**Goal:**
Pick out all lines in the listing holding the string "Blender" and copy them.

[3D scene scripts]
^^^^^^^^

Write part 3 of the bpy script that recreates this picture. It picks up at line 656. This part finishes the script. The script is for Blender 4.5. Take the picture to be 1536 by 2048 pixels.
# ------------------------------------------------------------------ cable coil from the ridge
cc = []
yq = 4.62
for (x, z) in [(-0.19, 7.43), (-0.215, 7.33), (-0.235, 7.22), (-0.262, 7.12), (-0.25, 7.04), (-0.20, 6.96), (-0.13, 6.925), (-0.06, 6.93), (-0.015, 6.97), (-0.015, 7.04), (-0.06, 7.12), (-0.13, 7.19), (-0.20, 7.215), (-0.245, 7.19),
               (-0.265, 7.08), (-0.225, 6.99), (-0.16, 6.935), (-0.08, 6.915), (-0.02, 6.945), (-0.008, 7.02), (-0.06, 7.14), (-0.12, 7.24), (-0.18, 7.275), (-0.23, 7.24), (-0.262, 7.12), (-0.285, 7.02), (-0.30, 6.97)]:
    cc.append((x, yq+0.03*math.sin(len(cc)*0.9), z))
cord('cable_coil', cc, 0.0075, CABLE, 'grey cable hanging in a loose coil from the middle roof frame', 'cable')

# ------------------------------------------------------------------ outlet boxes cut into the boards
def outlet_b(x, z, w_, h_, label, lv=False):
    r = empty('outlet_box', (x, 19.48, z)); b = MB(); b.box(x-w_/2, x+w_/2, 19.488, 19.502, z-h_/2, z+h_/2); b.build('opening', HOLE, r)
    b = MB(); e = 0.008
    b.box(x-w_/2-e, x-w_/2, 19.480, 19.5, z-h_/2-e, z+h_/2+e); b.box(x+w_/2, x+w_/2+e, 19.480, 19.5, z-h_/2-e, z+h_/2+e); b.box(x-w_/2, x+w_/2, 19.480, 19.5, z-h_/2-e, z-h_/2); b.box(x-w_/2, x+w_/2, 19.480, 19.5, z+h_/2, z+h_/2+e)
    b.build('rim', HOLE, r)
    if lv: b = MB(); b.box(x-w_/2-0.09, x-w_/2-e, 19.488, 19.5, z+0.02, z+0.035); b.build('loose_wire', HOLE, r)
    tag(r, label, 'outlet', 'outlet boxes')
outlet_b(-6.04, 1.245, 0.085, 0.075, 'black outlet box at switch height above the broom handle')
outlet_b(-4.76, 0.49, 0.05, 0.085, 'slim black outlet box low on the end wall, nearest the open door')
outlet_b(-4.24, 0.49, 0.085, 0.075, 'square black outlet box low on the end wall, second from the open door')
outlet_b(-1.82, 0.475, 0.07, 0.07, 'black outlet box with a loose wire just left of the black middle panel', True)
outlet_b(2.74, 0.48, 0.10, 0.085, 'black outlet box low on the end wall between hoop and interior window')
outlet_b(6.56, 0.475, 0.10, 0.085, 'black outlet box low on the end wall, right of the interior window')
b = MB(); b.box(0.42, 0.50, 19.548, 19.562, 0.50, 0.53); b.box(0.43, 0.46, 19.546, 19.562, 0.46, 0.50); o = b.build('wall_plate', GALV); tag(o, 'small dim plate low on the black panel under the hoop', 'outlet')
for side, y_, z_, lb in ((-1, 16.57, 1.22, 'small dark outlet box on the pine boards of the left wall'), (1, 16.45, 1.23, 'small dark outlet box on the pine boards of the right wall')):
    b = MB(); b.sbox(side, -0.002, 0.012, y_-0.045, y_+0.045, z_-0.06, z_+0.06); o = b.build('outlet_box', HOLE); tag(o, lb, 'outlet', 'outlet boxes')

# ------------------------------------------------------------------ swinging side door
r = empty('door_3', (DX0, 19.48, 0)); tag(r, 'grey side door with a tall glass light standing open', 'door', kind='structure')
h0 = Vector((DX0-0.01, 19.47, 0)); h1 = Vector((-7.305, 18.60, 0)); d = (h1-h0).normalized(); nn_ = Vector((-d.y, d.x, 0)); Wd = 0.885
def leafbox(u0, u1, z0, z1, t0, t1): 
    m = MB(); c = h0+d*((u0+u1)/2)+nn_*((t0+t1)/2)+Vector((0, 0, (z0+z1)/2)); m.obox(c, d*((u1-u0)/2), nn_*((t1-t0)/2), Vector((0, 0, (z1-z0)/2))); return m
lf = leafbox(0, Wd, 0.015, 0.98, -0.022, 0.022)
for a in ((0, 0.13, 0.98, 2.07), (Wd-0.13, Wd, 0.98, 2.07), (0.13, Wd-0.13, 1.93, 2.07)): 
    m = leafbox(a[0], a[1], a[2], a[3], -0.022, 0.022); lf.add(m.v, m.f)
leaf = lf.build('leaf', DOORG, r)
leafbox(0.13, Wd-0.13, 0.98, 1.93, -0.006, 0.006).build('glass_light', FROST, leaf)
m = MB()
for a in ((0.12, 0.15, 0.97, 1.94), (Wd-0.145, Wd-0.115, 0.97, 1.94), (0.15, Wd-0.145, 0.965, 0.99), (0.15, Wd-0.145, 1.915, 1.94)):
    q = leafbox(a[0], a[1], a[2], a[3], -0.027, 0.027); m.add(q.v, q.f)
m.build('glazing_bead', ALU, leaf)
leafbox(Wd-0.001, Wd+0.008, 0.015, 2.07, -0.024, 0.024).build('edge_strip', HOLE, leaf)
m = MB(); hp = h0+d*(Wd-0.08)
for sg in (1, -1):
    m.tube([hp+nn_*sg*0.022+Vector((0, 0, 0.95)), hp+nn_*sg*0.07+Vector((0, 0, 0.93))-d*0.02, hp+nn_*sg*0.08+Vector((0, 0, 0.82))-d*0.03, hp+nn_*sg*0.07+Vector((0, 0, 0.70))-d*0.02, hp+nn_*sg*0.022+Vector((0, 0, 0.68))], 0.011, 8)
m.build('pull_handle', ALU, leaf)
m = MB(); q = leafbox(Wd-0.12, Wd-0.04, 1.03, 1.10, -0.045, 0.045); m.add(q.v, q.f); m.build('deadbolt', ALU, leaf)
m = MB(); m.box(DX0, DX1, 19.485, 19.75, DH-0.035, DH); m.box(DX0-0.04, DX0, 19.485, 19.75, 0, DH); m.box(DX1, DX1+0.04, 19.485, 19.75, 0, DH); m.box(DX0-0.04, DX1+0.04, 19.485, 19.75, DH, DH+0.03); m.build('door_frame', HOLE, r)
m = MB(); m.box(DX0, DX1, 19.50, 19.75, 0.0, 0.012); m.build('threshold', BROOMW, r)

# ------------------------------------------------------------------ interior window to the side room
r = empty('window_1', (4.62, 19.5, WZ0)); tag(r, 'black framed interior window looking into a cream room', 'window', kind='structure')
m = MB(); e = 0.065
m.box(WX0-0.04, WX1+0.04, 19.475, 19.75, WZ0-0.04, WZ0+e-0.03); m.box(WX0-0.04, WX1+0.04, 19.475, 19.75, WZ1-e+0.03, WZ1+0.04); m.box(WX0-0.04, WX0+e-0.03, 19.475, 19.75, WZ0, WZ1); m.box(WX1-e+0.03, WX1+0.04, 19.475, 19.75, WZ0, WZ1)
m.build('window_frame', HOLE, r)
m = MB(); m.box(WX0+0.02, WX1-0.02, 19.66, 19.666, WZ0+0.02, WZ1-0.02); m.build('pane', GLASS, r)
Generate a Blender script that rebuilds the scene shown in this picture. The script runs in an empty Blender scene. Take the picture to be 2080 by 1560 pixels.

^^^^^^^^

**Expected answer:**
Write part 3 of the bpy script that recreates this picture. It picks up at line 656. This part finishes the script. The script is for Blender 4.5. Take the picture to be 1536 by 2048 pixels.
Generate a Blender script that rebuilds the scene shown in this picture. The script runs in an empty Blender scene. Take the picture to be 2080 by 1560 pixels.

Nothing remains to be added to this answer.